Extract the complete listing and repeat it word for word.

§ §

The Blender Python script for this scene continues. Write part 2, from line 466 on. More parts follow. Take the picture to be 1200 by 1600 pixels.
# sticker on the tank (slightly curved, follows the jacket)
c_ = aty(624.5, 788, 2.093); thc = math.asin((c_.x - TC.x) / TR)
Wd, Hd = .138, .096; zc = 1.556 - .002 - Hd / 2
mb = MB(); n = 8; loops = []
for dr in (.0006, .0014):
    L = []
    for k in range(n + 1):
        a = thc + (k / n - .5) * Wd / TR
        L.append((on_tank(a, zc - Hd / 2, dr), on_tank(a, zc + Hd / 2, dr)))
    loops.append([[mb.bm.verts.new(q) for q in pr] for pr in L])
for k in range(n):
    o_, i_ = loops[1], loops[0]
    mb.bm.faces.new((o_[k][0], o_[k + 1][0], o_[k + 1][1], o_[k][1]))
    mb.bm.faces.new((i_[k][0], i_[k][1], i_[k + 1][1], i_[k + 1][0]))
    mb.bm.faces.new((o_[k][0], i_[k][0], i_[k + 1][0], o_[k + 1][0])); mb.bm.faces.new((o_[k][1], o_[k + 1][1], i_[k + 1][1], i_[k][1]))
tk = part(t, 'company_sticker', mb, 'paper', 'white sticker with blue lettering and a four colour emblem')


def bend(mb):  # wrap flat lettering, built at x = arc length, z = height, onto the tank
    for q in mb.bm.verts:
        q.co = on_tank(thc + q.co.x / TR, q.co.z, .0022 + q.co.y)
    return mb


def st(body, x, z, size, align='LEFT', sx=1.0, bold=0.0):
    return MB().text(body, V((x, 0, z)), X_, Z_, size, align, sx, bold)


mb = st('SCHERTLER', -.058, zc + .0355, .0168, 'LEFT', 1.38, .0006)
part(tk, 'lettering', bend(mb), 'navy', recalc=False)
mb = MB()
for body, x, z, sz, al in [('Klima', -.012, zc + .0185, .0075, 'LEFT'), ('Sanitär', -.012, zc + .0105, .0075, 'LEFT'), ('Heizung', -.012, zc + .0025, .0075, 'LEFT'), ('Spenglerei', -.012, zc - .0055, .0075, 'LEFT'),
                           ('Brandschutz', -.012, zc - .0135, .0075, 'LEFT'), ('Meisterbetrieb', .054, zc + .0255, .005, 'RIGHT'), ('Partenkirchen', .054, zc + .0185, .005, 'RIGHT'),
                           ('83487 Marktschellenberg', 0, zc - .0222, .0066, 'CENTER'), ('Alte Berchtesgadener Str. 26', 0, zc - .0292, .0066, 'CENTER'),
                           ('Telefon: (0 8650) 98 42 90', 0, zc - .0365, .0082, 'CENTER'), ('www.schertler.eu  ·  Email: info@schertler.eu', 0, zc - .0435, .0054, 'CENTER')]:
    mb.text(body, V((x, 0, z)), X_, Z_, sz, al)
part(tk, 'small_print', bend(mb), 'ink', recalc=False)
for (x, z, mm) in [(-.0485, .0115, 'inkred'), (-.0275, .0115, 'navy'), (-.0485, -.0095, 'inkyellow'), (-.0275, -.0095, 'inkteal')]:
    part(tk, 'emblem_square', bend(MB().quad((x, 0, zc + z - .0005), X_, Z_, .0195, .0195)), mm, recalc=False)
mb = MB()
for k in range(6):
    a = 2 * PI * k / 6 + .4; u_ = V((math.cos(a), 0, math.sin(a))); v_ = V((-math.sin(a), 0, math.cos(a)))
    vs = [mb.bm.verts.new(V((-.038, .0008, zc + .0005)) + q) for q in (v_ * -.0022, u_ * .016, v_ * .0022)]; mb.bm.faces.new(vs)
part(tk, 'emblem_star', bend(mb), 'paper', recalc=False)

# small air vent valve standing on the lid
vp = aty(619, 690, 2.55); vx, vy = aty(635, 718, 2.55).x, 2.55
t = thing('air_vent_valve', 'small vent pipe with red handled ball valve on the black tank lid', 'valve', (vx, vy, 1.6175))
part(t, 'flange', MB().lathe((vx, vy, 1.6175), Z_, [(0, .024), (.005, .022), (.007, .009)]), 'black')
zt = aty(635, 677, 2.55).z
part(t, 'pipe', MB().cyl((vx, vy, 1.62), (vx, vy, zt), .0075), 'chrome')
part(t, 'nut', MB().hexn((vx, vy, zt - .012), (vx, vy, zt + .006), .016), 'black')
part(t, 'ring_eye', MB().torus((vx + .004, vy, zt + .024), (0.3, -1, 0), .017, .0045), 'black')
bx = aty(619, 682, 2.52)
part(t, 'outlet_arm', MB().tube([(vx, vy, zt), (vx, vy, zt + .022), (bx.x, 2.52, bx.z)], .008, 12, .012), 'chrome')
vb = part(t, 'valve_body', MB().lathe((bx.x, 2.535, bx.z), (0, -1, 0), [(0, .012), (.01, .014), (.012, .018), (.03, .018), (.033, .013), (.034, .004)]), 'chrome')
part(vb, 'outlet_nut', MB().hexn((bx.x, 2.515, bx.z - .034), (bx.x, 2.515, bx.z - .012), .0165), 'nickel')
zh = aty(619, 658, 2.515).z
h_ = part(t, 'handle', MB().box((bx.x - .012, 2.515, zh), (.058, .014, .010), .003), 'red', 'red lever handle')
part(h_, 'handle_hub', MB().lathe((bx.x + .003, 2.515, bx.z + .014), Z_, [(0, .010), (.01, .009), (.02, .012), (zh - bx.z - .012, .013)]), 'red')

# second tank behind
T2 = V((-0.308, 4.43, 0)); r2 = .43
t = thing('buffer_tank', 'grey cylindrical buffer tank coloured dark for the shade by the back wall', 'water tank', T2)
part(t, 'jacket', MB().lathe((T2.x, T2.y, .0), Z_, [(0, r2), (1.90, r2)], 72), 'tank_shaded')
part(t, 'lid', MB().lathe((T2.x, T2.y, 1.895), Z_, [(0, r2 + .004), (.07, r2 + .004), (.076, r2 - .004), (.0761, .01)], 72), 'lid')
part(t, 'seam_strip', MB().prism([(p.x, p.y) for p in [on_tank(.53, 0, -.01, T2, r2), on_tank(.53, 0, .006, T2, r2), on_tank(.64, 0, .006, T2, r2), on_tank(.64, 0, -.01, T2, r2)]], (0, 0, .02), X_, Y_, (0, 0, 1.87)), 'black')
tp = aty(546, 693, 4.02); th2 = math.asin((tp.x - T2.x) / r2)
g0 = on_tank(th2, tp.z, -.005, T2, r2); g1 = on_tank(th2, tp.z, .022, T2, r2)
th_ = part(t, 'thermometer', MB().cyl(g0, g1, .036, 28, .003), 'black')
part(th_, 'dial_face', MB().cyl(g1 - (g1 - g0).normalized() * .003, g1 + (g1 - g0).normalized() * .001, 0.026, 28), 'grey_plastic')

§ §

=== Answer below ===
The Blender Python script for this scene continues. Write part 2, from line 466 on. More parts follow. Take the picture to be 1200 by 1600 pixels.
# sticker on the tank (slightly curved, follows the jacket)
c_ = aty(624.5, 788, 2.093); thc = math.asin((c_.x - TC.x) / TR)
Wd, Hd = .138, .096; zc = 1.556 - .002 - Hd / 2
mb = MB(); n = 8; loops = []
for dr in (.0006, .0014):
    L = []
    for k in range(n + 1):
        a = thc + (k / n - .5) * Wd / TR
        L.append((on_tank(a, zc - Hd / 2, dr), on_tank(a, zc + Hd / 2, dr)))
    loops.append([[mb.bm.verts.new(q) for q in pr] for pr in L])
for k in range(n):
    o_, i_ = loops[1], loops[0]
    mb.bm.faces.new((o_[k][0], o_[k + 1][0], o_[k + 1][1], o_[k][1]))
    mb.bm.faces.new((i_[k][0], i_[k][1], i_[k + 1][1], i_[k + 1][0]))
    mb.bm.faces.new((o_[k][0], i_[k][0], i_[k + 1][0], o_[k + 1][0])); mb.bm.faces.new((o_[k][1], o_[k + 1][1], i_[k + 1][1], i_[k][1]))
tk = part(t, 'company_sticker', mb, 'paper', 'white sticker with blue lettering and a four colour emblem')


def bend(mb):  # wrap flat lettering, built at x = arc length, z = height, onto the tank
    for q in mb.bm.verts:
        q.co = on_tank(thc + q.co.x / TR, q.co.z, .0022 + q.co.y)
    return mb


def st(body, x, z, size, align='LEFT', sx=1.0, bold=0.0):
    return MB().text(body, V((x, 0, z)), X_, Z_, size, align, sx, bold)


mb = st('SCHERTLER', -.058, zc + .0355, .0168, 'LEFT', 1.38, .0006)
part(tk, 'lettering', bend(mb), 'navy', recalc=False)
mb = MB()
for body, x, z, sz, al in [('Klima', -.012, zc + .0185, .0075, 'LEFT'), ('Sanitär', -.012, zc + .0105, .0075, 'LEFT'), ('Heizung', -.012, zc + .0025, .0075, 'LEFT'), ('Spenglerei', -.012, zc - .0055, .0075, 'LEFT'),
                           ('Brandschutz', -.012, zc - .0135, .0075, 'LEFT'), ('Meisterbetrieb', .054, zc + .0255, .005, 'RIGHT'), ('Partenkirchen', .054, zc + .0185, .005, 'RIGHT'),
                           ('83487 Marktschellenberg', 0, zc - .0222, .0066, 'CENTER'), ('Alte Berchtesgadener Str. 26', 0, zc - .0292, .0066, 'CENTER'),
                           ('Telefon: (0 8650) 98 42 90', 0, zc - .0365, .0082, 'CENTER'), ('www.schertler.eu  ·  Email: info@schertler.eu', 0, zc - .0435, .0054, 'CENTER')]:
    mb.text(body, V((x, 0, z)), X_, Z_, sz, al)
part(tk, 'small_print', bend(mb), 'ink', recalc=False)
for (x, z, mm) in [(-.0485, .0115, 'inkred'), (-.0275, .0115, 'navy'), (-.0485, -.0095, 'inkyellow'), (-.0275, -.0095, 'inkteal')]:
    part(tk, 'emblem_square', bend(MB().quad((x, 0, zc + z - .0005), X_, Z_, .0195, .0195)), mm, recalc=False)
mb = MB()
for k in range(6):
    a = 2 * PI * k / 6 + .4; u_ = V((math.cos(a), 0, math.sin(a))); v_ = V((-math.sin(a), 0, math.cos(a)))
    vs = [mb.bm.verts.new(V((-.038, .0008, zc + .0005)) + q) for q in (v_ * -.0022, u_ * .016, v_ * .0022)]; mb.bm.faces.new(vs)
part(tk, 'emblem_star', bend(mb), 'paper', recalc=False)

# small air vent valve standing on the lid
vp = aty(619, 690, 2.55); vx, vy = aty(635, 718, 2.55).x, 2.55
t = thing('air_vent_valve', 'small vent pipe with red handled ball valve on the black tank lid', 'valve', (vx, vy, 1.6175))
part(t, 'flange', MB().lathe((vx, vy, 1.6175), Z_, [(0, .024), (.005, .022), (.007, .009)]), 'black')
zt = aty(635, 677, 2.55).z
part(t, 'pipe', MB().cyl((vx, vy, 1.62), (vx, vy, zt), .0075), 'chrome')
part(t, 'nut', MB().hexn((vx, vy, zt - .012), (vx, vy, zt + .006), .016), 'black')
part(t, 'ring_eye', MB().torus((vx + .004, vy, zt + .024), (0.3, -1, 0), .017, .0045), 'black')
bx = aty(619, 682, 2.52)
part(t, 'outlet_arm', MB().tube([(vx, vy, zt), (vx, vy, zt + .022), (bx.x, 2.52, bx.z)], .008, 12, .012), 'chrome')
vb = part(t, 'valve_body', MB().lathe((bx.x, 2.535, bx.z), (0, -1, 0), [(0, .012), (.01, .014), (.012, .018), (.03, .018), (.033, .013), (.034, .004)]), 'chrome')
part(vb, 'outlet_nut', MB().hexn((bx.x, 2.515, bx.z - .034), (bx.x, 2.515, bx.z - .012), .0165), 'nickel')
zh = aty(619, 658, 2.515).z
h_ = part(t, 'handle', MB().box((bx.x - .012, 2.515, zh), (.058, .014, .010), .003), 'red', 'red lever handle')
part(h_, 'handle_hub', MB().lathe((bx.x + .003, 2.515, bx.z + .014), Z_, [(0, .010), (.01, .009), (.02, .012), (zh - bx.z - .012, .013)]), 'red')

# second tank behind
T2 = V((-0.308, 4.43, 0)); r2 = .43
t = thing('buffer_tank', 'grey cylindrical buffer tank coloured dark for the shade by the back wall', 'water tank', T2)
part(t, 'jacket', MB().lathe((T2.x, T2.y, .0), Z_, [(0, r2), (1.90, r2)], 72), 'tank_shaded')
part(t, 'lid', MB().lathe((T2.x, T2.y, 1.895), Z_, [(0, r2 + .004), (.07, r2 + .004), (.076, r2 - .004), (.0761, .01)], 72), 'lid')
part(t, 'seam_strip', MB().prism([(p.x, p.y) for p in [on_tank(.53, 0, -.01, T2, r2), on_tank(.53, 0, .006, T2, r2), on_tank(.64, 0, .006, T2, r2), on_tank(.64, 0, -.01, T2, r2)]], (0, 0, .02), X_, Y_, (0, 0, 1.87)), 'black')
tp = aty(546, 693, 4.02); th2 = math.asin((tp.x - T2.x) / r2)
g0 = on_tank(th2, tp.z, -.005, T2, r2); g1 = on_tank(th2, tp.z, .022, T2, r2)
th_ = part(t, 'thermometer', MB().cyl(g0, g1, .036, 28, .003), 'black')
part(th_, 'dial_face', MB().cyl(g1 - (g1 - g0).normalized() * .003, g1 + (g1 - g0).normalized() * .001, 0.026, 28), 'grey_plastic')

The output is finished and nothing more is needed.